Ultimately the thing that got America out of the Great Depression was WWII - and not because wars are inherently good, but because it gave FDR a blank check to rebuild the economy with government money. And yes, FDR had to engineer this too, by embargoing Japan and daring them to attack us. And yes, even with a not-shitheaded liberal running the show there were still dramatic overreaches of government power[4] that our constitutional guardrails did jack shit against[5].

Not to mention the whole "running for four terms" thing. Yeah, that's right, Presidential term limits were a norm - not a rule - until FDR decided he was just going to keep going until his body stopped him.

America did not come out of WWII with its democracy intact because it has superior structures. Nor because its people are inherently more trustworthy or we had more experience with democracy. (I mean, we did, but barely.) It was largely dumb luck:

- Luck that America's fascist movements didn't shoot first.

- Luck that the Progressive movement backed a liberal, not an authoritarian. FDR absolutely had all the power and could have destroyed American democracy instead of rebuilding it.

- Luck that the capitalist reaction stumbled at the starting line. The Business Plot could have taken him like the South took Lincoln.

The only thing mostly determined at the outset was that we were going to win the war, because we owned the oil. That's why America is still obsessed with oil to this day.

also

>Hitler's military did well in fast attacks against opponents not yet taking war seriously.

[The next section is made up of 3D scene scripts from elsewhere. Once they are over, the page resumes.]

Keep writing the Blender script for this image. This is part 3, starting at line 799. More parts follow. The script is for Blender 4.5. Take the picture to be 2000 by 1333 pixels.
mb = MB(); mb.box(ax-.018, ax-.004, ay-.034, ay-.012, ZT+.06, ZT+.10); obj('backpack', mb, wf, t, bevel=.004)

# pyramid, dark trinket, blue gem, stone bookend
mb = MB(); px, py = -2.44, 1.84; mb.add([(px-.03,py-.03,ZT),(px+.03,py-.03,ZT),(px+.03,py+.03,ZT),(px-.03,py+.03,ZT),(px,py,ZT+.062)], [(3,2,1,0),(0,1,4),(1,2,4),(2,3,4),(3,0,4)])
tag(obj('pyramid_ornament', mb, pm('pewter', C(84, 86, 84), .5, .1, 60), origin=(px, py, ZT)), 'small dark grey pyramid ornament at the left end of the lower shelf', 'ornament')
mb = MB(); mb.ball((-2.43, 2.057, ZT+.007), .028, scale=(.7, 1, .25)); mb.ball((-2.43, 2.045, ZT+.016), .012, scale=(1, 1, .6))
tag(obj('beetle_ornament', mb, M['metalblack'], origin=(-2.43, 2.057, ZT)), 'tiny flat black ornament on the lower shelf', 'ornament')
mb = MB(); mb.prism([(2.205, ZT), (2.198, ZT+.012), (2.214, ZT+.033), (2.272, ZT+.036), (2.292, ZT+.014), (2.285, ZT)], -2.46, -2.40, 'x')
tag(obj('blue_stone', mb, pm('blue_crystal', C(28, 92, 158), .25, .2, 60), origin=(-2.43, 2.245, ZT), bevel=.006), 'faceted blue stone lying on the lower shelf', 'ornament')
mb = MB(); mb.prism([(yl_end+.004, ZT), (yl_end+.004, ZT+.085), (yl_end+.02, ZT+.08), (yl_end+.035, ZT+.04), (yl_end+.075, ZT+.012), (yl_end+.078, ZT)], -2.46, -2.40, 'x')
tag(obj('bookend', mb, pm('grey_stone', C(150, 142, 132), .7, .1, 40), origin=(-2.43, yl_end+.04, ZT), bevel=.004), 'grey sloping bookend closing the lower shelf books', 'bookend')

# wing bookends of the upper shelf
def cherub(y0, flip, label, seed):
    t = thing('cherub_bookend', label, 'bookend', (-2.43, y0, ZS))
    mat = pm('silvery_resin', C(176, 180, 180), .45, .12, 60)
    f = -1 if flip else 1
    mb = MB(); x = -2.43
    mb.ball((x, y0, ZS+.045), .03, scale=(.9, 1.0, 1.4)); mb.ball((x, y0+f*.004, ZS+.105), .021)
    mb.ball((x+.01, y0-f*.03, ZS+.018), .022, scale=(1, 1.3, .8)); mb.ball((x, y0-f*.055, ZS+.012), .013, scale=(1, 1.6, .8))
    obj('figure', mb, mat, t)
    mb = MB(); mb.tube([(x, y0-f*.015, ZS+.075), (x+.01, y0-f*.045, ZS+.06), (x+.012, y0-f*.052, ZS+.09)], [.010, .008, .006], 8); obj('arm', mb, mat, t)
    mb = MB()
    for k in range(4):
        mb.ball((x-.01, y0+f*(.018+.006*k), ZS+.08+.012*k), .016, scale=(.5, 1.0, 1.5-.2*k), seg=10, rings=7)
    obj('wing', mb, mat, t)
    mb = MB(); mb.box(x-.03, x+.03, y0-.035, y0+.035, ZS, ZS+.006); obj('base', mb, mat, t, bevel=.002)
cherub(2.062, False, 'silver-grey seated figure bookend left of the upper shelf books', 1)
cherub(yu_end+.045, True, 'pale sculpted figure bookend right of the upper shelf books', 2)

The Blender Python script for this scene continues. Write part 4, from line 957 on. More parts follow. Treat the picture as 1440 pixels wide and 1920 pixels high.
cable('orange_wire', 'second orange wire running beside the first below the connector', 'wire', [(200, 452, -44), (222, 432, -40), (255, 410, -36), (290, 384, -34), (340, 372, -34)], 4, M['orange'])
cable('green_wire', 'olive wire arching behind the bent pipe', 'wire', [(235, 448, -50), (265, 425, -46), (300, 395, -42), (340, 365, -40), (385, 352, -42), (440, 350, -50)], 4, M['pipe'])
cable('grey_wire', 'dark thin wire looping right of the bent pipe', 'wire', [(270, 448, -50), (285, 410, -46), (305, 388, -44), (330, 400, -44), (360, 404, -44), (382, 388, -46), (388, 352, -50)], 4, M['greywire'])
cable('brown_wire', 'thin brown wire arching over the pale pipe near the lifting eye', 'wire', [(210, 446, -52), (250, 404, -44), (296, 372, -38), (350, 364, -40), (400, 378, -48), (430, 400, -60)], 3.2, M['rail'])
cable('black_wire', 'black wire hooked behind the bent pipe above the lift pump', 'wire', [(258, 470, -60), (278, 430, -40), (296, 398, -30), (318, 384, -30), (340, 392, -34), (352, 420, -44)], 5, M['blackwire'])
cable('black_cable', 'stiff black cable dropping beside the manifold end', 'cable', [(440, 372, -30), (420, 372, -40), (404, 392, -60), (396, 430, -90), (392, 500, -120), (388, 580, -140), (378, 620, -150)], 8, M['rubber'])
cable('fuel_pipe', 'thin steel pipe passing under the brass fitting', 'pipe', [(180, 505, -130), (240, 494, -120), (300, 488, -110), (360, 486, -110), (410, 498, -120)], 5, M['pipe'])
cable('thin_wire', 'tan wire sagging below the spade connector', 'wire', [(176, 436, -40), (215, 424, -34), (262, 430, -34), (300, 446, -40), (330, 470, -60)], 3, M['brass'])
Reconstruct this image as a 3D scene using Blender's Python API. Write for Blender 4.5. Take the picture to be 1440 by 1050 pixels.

This is an echo of how authoritarians take power: do something so batshit insane so quickly that nobody has time to notice you palming everyone's phones. Think like January 6th: had Trump actually been coordinated rather than just angrily lashing out, he could have actually stopped the election before it was certified, gotten his 6-3 Supreme Court to look the other way, and then seized power.

[0] There are historical echoes to the French aristocracy's attempts to choke fledgling democracy out, though in that case the fledgling democracy went paranoid and made its own dictators first.

[1] To be clear, "White" was far narrower then than it is today. It excluded the Irish, Mormons, Italians, and so on. But for the purpose of this discussion we can use the modern colorist definition rather than the far more racist definition they used back then.

[2] As in the political movement, not the extremely genki insurance salesperson character

[3] https://en.wikipedia.org/wiki/Business_Plot

[4] https://en.wikipedia.org/wiki/Internment_of_Japanese_America...

[5] https://en.wikipedia.org/wiki/Korematsu_v._United_States

2 comments

Thanks!

> rich German backers

I can believe that.

Yup, I've wondered how many barriers, constraints, etc. the US REALLY has to ensure that we are safe from being like 1930s Germany. My guesses are our Constitution and three branches, but that's guessing and hoping. Uh, my doubts, worries are the main reason I looked into what happened in Germany.

> Luck that the Progressive movement backed a liberal, not an authoritarian

This one seems important. The liberals who backed Hitler did so far more spitefully than did ours backing FDR.